Willis points to a collage of eight renderings of super-skinny residential buildings that will soon pierce the sky. It’s about exclusivity, she explains: the fewer apartments per floor, the more exclusive the building, and the more each unit is worth. She contrasts a residential building like the world’s current tallest, the Princess Tower in Dubai, which has more than 700 apartments, with One57, which has only 135—many of them full-floor.

“People don’t realize how new this is, but it comes step-by-step out of the 1980s,” she says as we approach a model of the Darth Vader-like, black-glass wedge of SOM’s 1987 Metropolitan Tower at 146 West 57th Street. Until that time, “New York was really organized as a co-op town.” By the '80s, however, buildings like the Trump and Olympic Towers on Fifth Avenue revealed a market of wealthy buyers, many from abroad, who wanted private pieds-à-terre. High-rise condos sprang up all over the city, but they weren’t particularly slender. Then financier Sanford I. Weill sold his penthouse at 15 Central Park West in February 2012 for a then-record $88 million. At $13,000 per square foot, the financial calculus had changed. “It’s the value of the per-square-foot that makes super-slender possible,” she says. “You can spend a lot of money if you think there’s a market that will support five thousand, six thousand dollars per square foot.” The ability to engineer super-slenderness had been around for decades, but the financial rationale was missing. “Everyone thought it was economically preposterous, until people started paying 45, 88 million for an apartment. It’s perfectly logical, but the logic hadn’t been demonstrated until the last round.”

Willis walks me over to a model of Rafael Viñoly’s 432 Park Avenue, soon to be the tallest residential building in the western hemisphere at 1396 feet, and the star of the exhibition. On a touchscreen she scrolls across the panoramic views from a penthouse that hasn’t even been constructed yet, the photos taken by remote-controlled drone. She explains how reducing the footprint of the core generates maximum revenue. Compared with an office tower, a residential building—especially one with only one or two units per floor—requires far fewer elevators: 432 Park Avenue has only two, plus one service elevator. Viñoly’s office also designed an intertwined scissor stair that reduced the stair area 10% and generated “luxurious” floor-to-floor heights of 15' 6". The stair, together with the developable air rights that developer Harry Macklowe pieced together from adjacent buildings, accounts for the tower’s breathtaking height.

Willis clearly admires the building: “Everything about it is guided by a logic that has a mathematical purity,” she says.
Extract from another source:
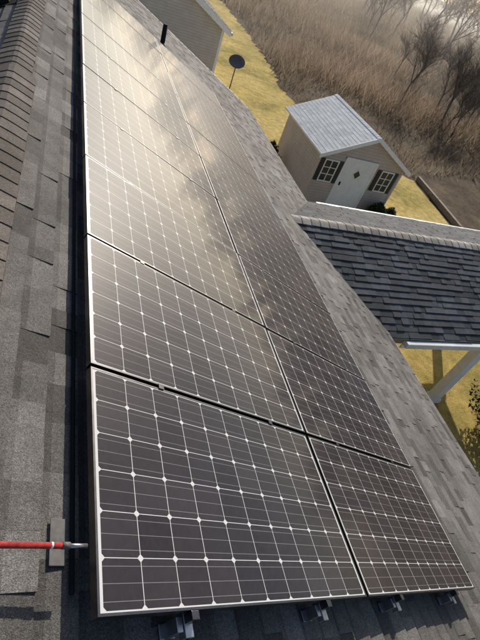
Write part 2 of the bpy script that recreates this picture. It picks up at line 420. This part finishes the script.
# ---------- ground
def ground_mat(name,c1,c2,c3,sc=1.):
    m,nt,b=mat(name);g=G(nt);co=g.n('ShaderNodeTexCoord').outputs['Object']
    n1=g.noise(co,.35*sc,6,.6,.3);n2=g.noise(co,4*sc,6,.7);n3=g.noise(co,45*sc,3,.8)
    c=g.ramp(n1,[(.32,c1),(.5,c2),(.68,c3)])
    c=g.mix(1,c,g.ramp(n2,[(.3,(.65,.65,.62)),(.7,(1.25,1.25,1.2))]),'MULTIPLY')
    c=g.mix(1,c,g.ramp(n3,[(.3,(.5,.5,.5)),(.7,(1.5,1.5,1.5))]),'MULTIPLY')
    g.l(c,b.inputs['Base Color']);b.inputs['Roughness'].default_value=.95;b.inputs['Specular IOR Level'].default_value=.1
    g.bump(g.m('ADD',n3,n2),.9,.06,b);return m
M_field=ground_mat('field_soil',(.10,.073,.05),(.17,.13,.09),(.23,.18,.125))
M_lawn=ground_mat('dormant_lawn',(.30,.26,.08),(.62,.47,.16),(.74,.57,.24))
M_litter=ground_mat('leaf_litter',(.09,.065,.045),(.16,.12,.085),(.24,.18,.12),2.)
S=700
obj('ground',[(-S,-S,GZ-.03),(S,-S,GZ-.03),(S,S,GZ-.03),(-S,S,GZ-.03)],[(0,1,2,3)],M_field)
lp=[(-40,-30),(16.6,-30),(15.8,6),(15.9,12.6),(16.4,17.3),(15.2,18.6),(13.2,19.2),(12.4,22),(11.9,25.8),(12.6,31),(13.2,37.8),(13.5,50),(-40,50)]
P=[]
for i in range(len(lp)):
    a=lp[i];b=lp[(i+1)%len(lp)];k=max(1,int(math.hypot(b[0]-a[0],b[1]-a[1])/.5)) if i in range(1,11) else 1
    for j in range(k):
        t=j/k;P.append((a[0]+(b[0]-a[0])*t+random.uniform(-.25,.25)*(k>1),a[1]+(b[1]-a[1])*t+random.uniform(-.25,.25)*(k>1)))
obj('lawn',[(x,y,GZ) for x,y in P],[tuple(range(len(P)))],M_lawn)
lt=[(15.95,-10),(40,-10),(45,22),(17,18.5),(16.5,17.5),(15.95,12.6)]
obj('leaf_litter_ground',[(x,y,GZ+.004) for x,y in lt],[tuple(range(len(lt)))],M_litter)
te=empty('timber_edging')
pts=[(15.9,8.2),(15.95,10.6),(16.0,13.0),(16.3,15.3),(16.55,17.5)]
for i in range(4):
    a=Vector((*pts[i],GZ+.12));b=Vector((*pts[i+1],GZ+.12));d=(b-a).normalized();s=Vector((-d.y,d.x,0))*.08
    V=[p+q+Vector((0,0,h)) for h in (-.13,.12) for p,q in ((a,-s),(b-d*.02,-s),(b-d*.02,s),(a,s))]
    o=obj('beam_%d'%i,V,BF,M_timber,te);mo=o.modifiers.new('b','BEVEL');mo.width=.012
# ---------- vegetation
def leafmat(name,c,tr=.4):
    m,nt,b=mat(name);g=G(nt)
    at=g.n('ShaderNodeAttribute',attribute_name='shade').outputs['Fac']
    cc_=g.mix(at,tuple(x*.45 for x in c),tuple(x*1.5 for x in c))
    g.l(cc_,b.inputs['Base Color'])
    b.inputs['Roughness'].default_value=.8;b.inputs['Specular IOR Level'].default_value=.15
    if tr:
        t=g.n('ShaderNodeBsdfTranslucent');g.l(cc_,t.inputs[0])
        mx=g.n('ShaderNodeMixShader');mx.inputs[0].default_value=tr
        g.l(b.outputs[0],mx.inputs[1]);g.l(t.outputs[0],mx.inputs[2])
        g.l(mx.outputs[0],nt.nodes['Material Output'].inputs[0])
    return m
M_brush=leafmat('dry_brush',(.26,.195,.135),.5)
M_twig=leafmat('twigs',(.17,.135,.105),.3)
M_ever=leafmat('evergreen',(.06,.07,.035),.35)
M_shrub=leafmat('shrub_leaves',(.045,.055,.028),.25)
def inside(x,y,poly):
    c=np.zeros(x.shape,bool);n=len(poly)
    for i in range(n):
        xa,ya=poly[i];xb,yb=poly[(i+1)%n]
        if ya==yb: continue
        c^=((ya>y)!=(yb>y))&(x<(xb-xa)*(y-ya)/(yb-ya)+xa)
    return c
def tris(name,V,S,m,parent=None):
    me=bpy.data.meshes.new(name);n=len(V)//3
    me.vertices.add(len(V));me.vertices.foreach_set('co',V.astype(np.float32).ravel())
    me.loops.add(len(V));me.loops.foreach_set('vertex_index',np.arange(len(V),dtype=np.int32))
    me.polygons.add(n);me.polygons.foreach_set('loop_start',np.arange(0,len(V),3,dtype=np.int32))
    a=me.attributes.new('shade','FLOAT','FACE');a.data.foreach_set('value',S.astype(np.float32))
    me.materials.append(m);me.update(calc_edges=True);me.validate()
    o=bpy.data.objects.new(name,me);col(o)
    if parent:o.parent=parent
    return o
N=200000
az=np.radians(rng.uniform(8,76,N));r=14+ (rng.random(N)**1.35)*170
x=r*np.sin(az);y=r*np.cos(az)
pn=(np.sin(x*.31+1.3*np.sin(y*.23))+np.sin(y*.37+x*.11)+np.sin(x*.9+y*.3)*.4)/2.4
inl=inside(x,y,lt)
keep=~inside(x,y,lp)&(~inl|(rng.random(N)<.10))&(rng.random(N)<.6+.4*pn)
x,y,r,pn,inl=x[keep],y[keep],r[keep],pn[keep],inl[keep];n=len(x)
edge=np.clip((r-18)/16,0.2,1)*np.where(inl,.35,1)
h=(rng.uniform(.2,1.15,n)+.35*pn)*edge*(1+r/150);w=.006+.0007*r*rng.uniform(.3,1.3,n)
an=rng.uniform(0,pi,n);lx=rng.normal(0,.5,n)*h;ly=rng.normal(0,.5,n)*h
V=np.empty((n,3,3));V[:,0]=np.c_[x-np.cos(an)*w,y-np.sin(an)*w,np.full(n,GZ-.05)];V[:,1]=np.c_[x+np.cos(an)*w,y+np.sin(an)*w,np.full(n,GZ-.05)]
V[:,2]=np.c_[x+lx,y+ly,GZ+h]
tris('brush_field',V.reshape(-1,3),np.clip(rng.normal(.45,.25,n)+.45*pn,0,1),M_brush)
def tree_mesh(seed,H):
    rr=random.Random(seed);V=[];S=[]
    def seg(p,q,r0,r1,k=3):
        d=(q-p).normalized();a=d.orthogonal().normalized();b=d.cross(a);s=rr.random()
        ps=[p+(a*cos(2*pi*i/k)+b*sin(2*pi*i/k))*r0 for i in range(k)];qs=[q+(a*cos(2*pi*i/k)+b*sin(2*pi*i/k))*r1 for i in range(k)]
        for i in range(k):
            j=(i+1)%k;V.extend([ps[i],ps[j],qs[j],ps[i],qs[j],qs[i]]);S.extend([s,s])
    def grow(p,d,L,r,lv):
        m=3 if lv<3 else 2
        for i in range(m):
            d2=(d+Vector((rr.gauss(0,.13),rr.gauss(0,.13),.06))).normalized();q=p+d2*(L/m)
            seg(p,q,r*(1-.25*i/m),r*(1-.25*(i+1)/m),5 if lv<2 else 3)
            p=q;d=d2
            if lv<4 and (i>0 or lv>0):
                for _ in range(2 if lv<3 else 4):
                    s=Vector((rr.gauss(0,1),rr.gauss(0,1),rr.gauss(.2,.5))).normalized()
                    grow(p,(d*.75+s*.75).normalized(),L*rr.uniform(.5,.72),r*.5,lv+1)
    grow(Vector((0,0,-.1)),Vector((0,0,1)),H*.5,H*.013,0)
    V=np.array([tuple(v) for v in V]);return V,np.array(S)
tm=[]
for i in range(3):
    V_,S_=tree_mesh(50+i,9.)
    o=tris('bare_tree',V_,S_,M_twig);tm.append(o)
pos=[]
def scat(n,azr,rr_,sr):
    for _ in range(n):
        a=radians(random.uniform(*azr));r=random.uniform(*rr_)
        pos.append((r*sin(a),r*cos(a),random.uniform(*sr)))
scat(26,(14,70),(66,90),(.6,1.1));scat(110,(6,76),(92,175),(.9,1.7));scat(34,(34,68),(34,64),(.35,.65));scat(7,(58,70),(28,42),(.3,.5))
for i,(x_,y_,s) in enumerate(pos):
    o=tm[i] if i<3 else bpy.data.objects.new('bare_tree',tm[i%3].data)
    if i>=3: col(o)
    o.location=(x_,y_,GZ);o.scale=(s*random.uniform(.9,1.2),s*random.uniform(.9,1.2),s);o.rotation_euler=(0,0,random.uniform(0,6.28))
def bush(name,x,y,R,H,m,n=2600,cone=False,ls=.12,seed=1):
    g=np.random.default_rng(seed)
    t=g.random(n);th=g.uniform(0,2*pi,n)
    if cone: rad=R*(1-t)**.8*(.75+.35*np.sin(t*25))*g.uniform(.5,1.08,n)
    else: rad=R*np.sqrt(np.clip(1-(2*t-1)**2*.95,0,1))*g.uniform(.3,1.08,n)
    bl=1+.22*np.sin(th*3+seed)+.13*np.sin(th*5+t*9)
    c=np.c_[rad*bl*np.cos(th),rad*bl*np.sin(th),t*H*(1+.1*np.sin(th*2))+.05]
    V=c[:,None,:]+g.normal(0,ls,(n,3,3))
    o=tris(name,V.reshape(-1,3),np.clip(g.normal(.5,.25,n),0,1),m);o.location=(x,y,GZ)
    tk=tube('trunk',(0,0,-.1),(0,0,H*.8),H*.02+.02,.015,M_bark,o,8)
    return o
k=0
for (a,r,R,H) in ((54,50,2.2,4.6),(58,62,2.6,6),(50,66,2.8,7),(61,46,1.9,4),(47,78,3.2,8),(56,72,3.0,7),(63,60,2.5,6),(44,60,2.2,5)):
    k+=1;bush('evergreen_tree',r*sin(radians(a)),r*cos(radians(a)),R,H,M_ever,4200,True,.16,k)
bush('shrub',9.75,3.1,.95,1.25,M_shrub,9000,False,.035,9)
bush('shrub',7.4,15.6,.38,.9,M_shrub,2500,False,.03,10)
bush('shrub',11.15,12.62,.42,.62,M_shrub,4500,False,.025,11)
bush('shrub',11.85,12.75,.30,.5,M_shrub,2500,False,.025,12)
# ---------- thin haze in the air over the far field
hz=box('haze',(-60,27,GZ-.02),(190,230,9),M_black)
m=bpy.data.materials.new('haze_air');m.use_nodes=True;nt=m.node_tree;nt.nodes.remove(nt.nodes['Principled BSDF'])
vs=nt.nodes.new('ShaderNodeVolumeScatter');vs.inputs['Color'].default_value=(.96,.91,.84,1);vs.inputs['Density'].default_value=.0026;vs.inputs['Anisotropy'].default_value=.5
nt.links.new(vs.outputs[0],nt.nodes['Material Output'].inputs['Volume'])
hz.data.materials.clear();hz.data.materials.append(m)
# ---------- light
el,azs=radians(27),radians(33)
sv=Vector((sin(azs)*cos(el),cos(azs)*cos(el),sin(el)))
L=bpy.data.lights.new('sun','SUN');L.energy=5.0;L.angle=radians(.55);L.color=(1,.92,.81)
lo=bpy.data.objects.new('sun',L);col(lo);lo.rotation_euler=sv.to_track_quat('Z','Y').to_euler();lo.location=(20,20,30)
w=bpy.data.worlds.new('World');scn.world=w;w.use_nodes=True;nt=w.node_tree
sk=nt.nodes.new('ShaderNodeTexSky');sk.sky_type='NISHITA';sk.sun_disc=False;sk.sun_elevation=el;sk.sun_rotation=azs
sk.dust_density=1.5
bg=nt.nodes['Background'];bg.inputs[1].default_value=.12;nt.links.new(sk.outputs[0],bg.inputs[0])
# ---------- camera
a,b,c=0.82256,-0.31372,-0.25458
R=Matrix.Rotation(c,3,'Z')@Matrix.Rotation(b,3,'Y')@Matrix.Rotation(a,3,'X')
cd=bpy.data.cameras.new('camera');cam=bpy.data.objects.new('camera',cd);col(cam)
cam.matrix_world=Matrix.Translation((-.176,-.3563,1.67025))@R.to_4x4()
cd.sensor_fit='HORIZONTAL';cd.sensor_width=36;cd.lens=447.56/480*36;cd.clip_start=.05;cd.clip_end=2000
scn.camera=cam
scn.view_settings.view_transform='Standard';scn.view_settings.look='None';scn.view_settings.exposure=0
She points to its expressive structure, in the exposed concrete grid; to the nearly 10-foot-square windows, at the bleeding edge of glass engineering; and to the recessed wind baffles, which break up the building mass every 12 stories.

But the 15:1 slenderness of 432 Park Avenue has nothing on SHoP’s 111 West 57th Street, which zips upward from the courtyard of the historic Steinway Building at a ratio of 23:1. With feathered setbacks at its peak to conform to the zoning envelope, Willis likens it to a feather quill set in an inkwell. The model included in the exhibition towers above my head, almost high enough to brush its reflection reaching downward in the ceiling.

I ask Willis whether she expects to see many more of these super-slender buildings, but she says not many. They result from very specific, very limited site conditions. So many cluster around 57th Street because the zoning allows tall buildings there, and the Central Park views appeal to luxury buyers, encouraging developers to aim for loftier heights. 99 Church Street, a Four Seasons condo-hotel designed by Robert A. M. Stern, the architect of 15 Central Park West, and the condo tower 50 West Street, by Helmut Jahn, both fall within one of Lower Manhattan’s high-rise zoning districts. Diller Scofidio + Renfro’s Tower D will be located in the Hudson Yards insta-neighborhood.

And Herzog & de Meuron’s 56 Leonard Street, an anomaly in predominantly low-rise Tribeca, used up the air rights from New York Law School next door. With a shiny, derivative bean wedged next to the entrance, the targeted buyer is clearly the art collector who has no taste—and it’s working. As I write this, all but five units are under contract.

“All these things work together,” Willis says, meaning land price, zoning, air rights, celebrity architects' fees, engineering and construction costs, views, art, and the number of apartments per floor. “The logic is exclusivity, but it’s supported by a simple math.” In a way, she's simply extending the analysis of her excellent 1995 book Form Follows Finance: given certain conditions of market demand, zoning, and engineering, the basic shape of a skyscraper is almost a fait accompli. Don't like it? You might as well rage against the tide.

And bemoaning the height of these buildings as anti-urban blight misses an important fact about the transfer of developable air rights: “These buildings use up the low space—they use it up forever.” That is, relocating the stratospherically wealthy into the stratosphere, paradoxically, brings more light and air down to the rest of us.

“I think these really add enormously to the city,” she says. “All these buildings end up being one more chapter, one more card in the deck of the extraordinary type that this city spawns.”

McSky Oct 29, 2013 12:58 AM

People were probably worried about the skyline's "integrity" during the time depicted on the postcard below, when a handful of buildings stood out above all others.

http://i1287.photobucket.com/albums/...ps6e7fa342.jpg


That said, the stakes are higher now as far as the length of the shadow cast by all the new 900-foot+ tall buildings NYC will gain by 2020. But the skyline will be even more spectacular.

Will there be more widespread height restrictions? Not likely during this next cycle, especially if the midtown east re-zoning is approved. But eventually height restrictions might be imposed.

I for one would rather not have supertalls right along Central Park South, or indeed on 5th Avenue or CPW. I think a height restriction of 700 feet or so is reasonable for those park-lining blocks. But with 220 CPS slated for 920', we'll get a chance to see what a really tall building right on the Park will look like.